G'day Andrew,
2008/11/13 Jay Litwyn :
Since I believe in global warming and I see a contest between it
and
economics, I see a very hot dispute that really should be
off-loaded. There
are so many other places for volatile information to go. In other
words, if
someone did [[global warming]], I think they should expect to end
up on
another site, unless the article is restricted to history.

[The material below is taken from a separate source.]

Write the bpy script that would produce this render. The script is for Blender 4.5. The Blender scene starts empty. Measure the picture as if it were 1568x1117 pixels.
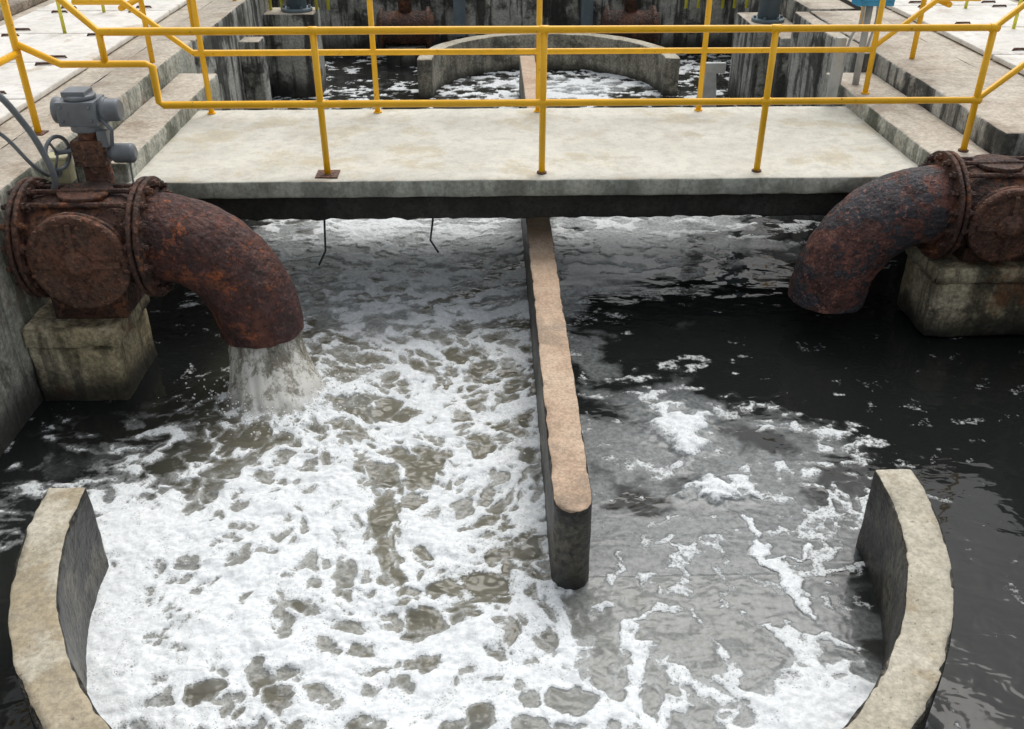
import bpy, math, random
import numpy as np
from mathutils import Vector, noise as mnoise
random.seed(4); rng=np.random.RandomState(7)
scene=bpy.context.scene
scene.view_settings.view_transform='Standard'; scene.view_settings.look='None'; scene.view_settings.exposure=0
# ---------------------------------------------------------------- node helpers
class NT:
    def __init__(s,mat):
        s.t=mat.node_tree; s.t.nodes.clear()
    def n(s,typ,ins=None,**props):
        nd=s.t.nodes.new(typ)
        for k,v in props.items(): setattr(nd,k,v)
        for k,v in (ins or {}).items(): s.put(nd.inputs[k],v)
        return nd
    def put(s,sock,v):
        if isinstance(v,bpy.types.NodeSocket): s.t.links.new(v,sock)
        elif v is not None:
            if isinstance(v,tuple) and len(v)==3 and sock.type=='RGBA': v=(*v,1)
            sock.default_value=v
    def coord(s): return s.n('ShaderNodeTexCoord').outputs['Object']
    def attr(s,name,out='Fac'): return s.n('ShaderNodeAttribute',attribute_name=name).outputs[out]
    def mapping(s,v,scale=(1,1,1),loc=(0,0,0)):
        return s.n('ShaderNodeMapping',{'Vector':v,'Scale':scale,'Location':loc}).outputs[0]
    def noise(s,v,scale,detail=6,rough=.55,dist=0,out='Fac'):
        return s.n('ShaderNodeTexNoise',{'Vector':v,'Scale':scale,'Detail':detail,'Roughness':rough,'Distortion':dist}).outputs[out]
    def voro(s,v,scale,feature='F1',out='Distance',rand=1.0):
        return s.n('ShaderNodeTexVoronoi',{'Vector':v,'Scale':scale,'Randomness':rand},feature=feature).outputs[out]
    def m(s,op,a,b=None,c=None,clamp=False):
        nd=s.n('ShaderNodeMath',operation=op,use_clamp=clamp); s.put(nd.inputs[0],a)
        if b is not None: s.put(nd.inputs[1],b)
        if c is not None: s.put(nd.inputs[2],c)
        return nd.outputs[0]
    def ss(s,v,a,b,lo=0,hi=1):
        return s.n('ShaderNodeMapRange',{'Value':v,'From Min':a,'From Max':b,'To Min':lo,'To Max':hi},interpolation_type='SMOOTHSTEP').outputs[0]
    def mix(s,f,a,b,blend='MIX'):
        nd=s.n('ShaderNodeMix',data_type='RGBA',blend_type=blend)
        s.put(nd.inputs[0],f); s.put(nd.inputs[6],a); s.put(nd.inputs[7],b); return nd.outputs[2]
    def sep(s,v): return s.n('ShaderNodeSeparateXYZ',{'Vector':v}).outputs
    def bump(s,h,strength=.5,dist=.01,normal=None):
        return s.n('ShaderNodeBump',{'Height':h,'Strength':strength,'Distance':dist,'Normal':normal}).outputs[0]
    def out(s,col,rough=.8,metal=0,normal=None,**kw):
        ins={'Base Color':col,'Roughness':rough,'Metallic':metal}
        if normal is not None: ins['Normal']=normal
        ins.update(kw)
        b=s.n('ShaderNodeBsdfPrincipled',ins)
        o=s.n('ShaderNodeOutputMaterial',{'Surface':b.outputs[0]}); return b,o
def newmat(name):
    m=bpy.data.materials.new(name); m.use_nodes=True; return m,NT(m)

def concrete(name,c1,c2,stain=(.05,.05,.045),amt=.5,thr=.5,streak=0.,streakcol=(.02,.02,.018),agg=.3,bump=.5,rust=0.,fine=60,wet=None,rough=.85,pits=.6):
    m,t=newmat(name); co=t.coord()
    nA=t.sep(t.noise(co,1.9,6,.66,out='Color'))
    col=t.mix(t.ss(nA[0],.36,.64),c1,c2)
    st=t.ss(nA[1],thr,thr+.10,0,amt)
    col=t.mix(st,col,stain)
    nB=t.sep(t.noise(co,fine*.55,3,.7,out='Color'))
    mid=t.noise(co,11,4,.65)
    col=t.mix(t.ss(mid,.42,.68,0,.35),col,tuple(x*.62 for x in c1))
    if streak>0:
        s1=t.noise(t.mapping(co,scale=(7,7,.7)),1.0,5,.65)
        s1=t.ss(s1,.47,.6,0,streak); col=t.mix(s1,col,streakcol)
    if rust>0:
        r=t.ss(nA[2],.55,.66,0,rust)
        col=t.mix(r,col,(.22,.10,.045))
    g=t.ss(nB[0],.3,.7)
    col=t.mix(agg,col,t.mix(1.0,col,t.n('ShaderNodeCombineColor',{'Red':g,'Green':g,'Blue':g}).outputs[0],'OVERLAY'))
    pit=t.ss(nB[1],.30,.37)
    col=t.mix(t.m('MULTIPLY',t.m('SUBTRACT',1.0,pit),pits),col,tuple(x*.3 for x in c1))
    if wet:
        z=t.m('ADD',t.sep(co)[2],t.m('MULTIPLY',nA[2],.22))
        col=t.mix(t.ss(z,wet[0],wet[1],.9,0),col,(.018,.018,.015))
    h=t.m('ADD',mid,t.m('MULTIPLY',pit,.25)); h=t.m('MULTIPLY_ADD',nB[0],.35,h)
    t.out(col,rough,normal=t.bump(h,bump,.02)); return m

M={}
M['deck']=concrete('deck_concrete',(.57,.555,.485),(.66,.645,.57),(.47,.39,.24),.5,.52,agg=.08,bump=.12,rust=.12,fine=90,pits=.15)
M['deckedge']=concrete('deck_edge_concrete',(.34,.36,.31),(.48,.48,.42),(.13,.14,.12),.65,.49,streak=.50,streakcol=(.17,.17,.14),agg=.2,bump=.3,pits=.4)
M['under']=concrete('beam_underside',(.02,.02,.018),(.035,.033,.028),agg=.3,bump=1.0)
M['curb']=concrete('walkway_concrete',(.46,.405,.33),(.56,.51,.43),(.27,.21,.155),.55,.53,agg=.2,bump=.3,rust=.15,pits=.35)
M['wall']=concrete('stained_wall',(.30,.30,.27),(.50,.50,.46),(.030,.032,.027),.9,.49,streak=.85,agg=.25,bump=.6,wet=(.15,.45))
M['wallL']=concrete('mossy_wall',(.33,.34,.29),(.48,.48,.42),(.07,.08,.055),.85,.50,streak=.6,streakcol=(.06,.065,.05),agg=.3,bump=.6,rust=.45,wet=(.18,.5))
M['arcfar']=concrete('far_weir_side',(.26,.24,.185),(.38,.36,.29),(.07,.065,.05),.8,.50,streak=.4,streakcol=(.05,.05,.04),agg=.4,bump=.7,wet=(.10,.26))
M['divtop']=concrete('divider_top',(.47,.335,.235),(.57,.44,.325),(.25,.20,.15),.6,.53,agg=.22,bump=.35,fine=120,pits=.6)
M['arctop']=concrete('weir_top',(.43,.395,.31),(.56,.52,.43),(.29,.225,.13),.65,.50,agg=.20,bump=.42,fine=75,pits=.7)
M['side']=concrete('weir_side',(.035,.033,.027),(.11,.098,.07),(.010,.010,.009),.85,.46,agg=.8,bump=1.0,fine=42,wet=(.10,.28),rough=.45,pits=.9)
M['slab']=concrete('cover_slab_concrete',(.70,.68,.63),(.80,.78,.735),(.46,.36,.24),.65,.58,agg=.06,bump=.12,rust=.25,pits=.15)
M['block']=concrete('support_block_concrete',(.40,.34,.21),(.54,.48,.35),(.045,.040,.028),.88,.50,streak=.65,streakcol=(.05,.042,.028),agg=.35,bump=.9,rust=.8,wet=(.16,.36))
M['ground']=concrete('ground_concrete',(.22,.17,.13),(.30,.25,.20),(.10,.08,.06),.5,.5,agg=.4,bump=.5)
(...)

I think this is going to end in tears - where do we draw the line? Do we just not talk about global warming; do we talk about it as something that is believed to have happened up to and including last week; do we talk about it and imply it may continue to happen; do we talk about it in general terms in the future but give no numbers? I'm not sure this approach is helpful; it tries to deal with a small set of specific (percieved) problems by applying a draconian general rule. I mean, take cosmology. We'd be a shoddy encyclopedia if we didn't talk about the [[heat death of the universe]], a very well-known concept... but it's entirely hypothetical, it exists as a paper theory with some substantiating numbers, and it's several billion years ahead.
I seem to recall WP:CRYSTAL's original purpose was to stop people writing about predicted future events years before they occurred (e.g. [[Playstation 9]]). Actually, most examples I can think of come from computer games, film, or music. Call WP:CRYSTAL just one of many tools to defend against overwhelming geekgasm.
The point was to prevent Wikipedians from making predictions (Playstation 9 will come out in 2017, and it will be AWESOME!!!; Star Wars XVII will come out, and it will SUCK DONKEY BALLS!!!), not to stop us from reporting on others' predictions. So it's entirely appropriate to have an article on [[Heat death of the universe]], [[Global warming]], and even [[2012 London Olympics]]. Indeed, to ask the question --- is it appropriate to talk about global warming, heat death of the universe, whatever --- is to be elevating a badly-written policy above common sense. Again.